Why is this important?

Several other modern revision control systems support this. But is it worth supporting in a Vesta context?

The commonly cited use-case is making an entire separate project, usually something like a library, into a sub-directory in a project making use of it then continuing to merge updates from the other project into the files in the sub-directory. That's sort of pointless in Vesta, because you could just have the build system do that. In fact, we wouldn't want to put all the sources used by a single project in one package, since they include the entire tool-chain.

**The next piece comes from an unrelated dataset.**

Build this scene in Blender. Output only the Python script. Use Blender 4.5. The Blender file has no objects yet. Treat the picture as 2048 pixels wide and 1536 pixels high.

However the more I think about it the more I see other potential use cases that make more sense in a Vesta context, particularly as Vesta gains improved merge capability. Currently the division of sources into separate packages in Vesta is shaped by the lack of sophisticated merge capabilities and the locking semantics used to name new versions with sequential integers. Once Vesta has more advanced merging capabilities, it might be very attractive to pull together multiple separately versioned packages into a single Vesta package. That makes this sort of merge-across-package-fusion capability potentially much more important.

Support in Other Systems

monotone (see also ToolComparison/Monotone) can do this with the restriction that one project must become a sub-directory of the other. (In other words, you can't simply throw all their files together in one directory.) A later change could rename the other project's files into other locations, but the operation that combines two projects must place one in a sub-directory of the other. This seems like a reasonable restriction.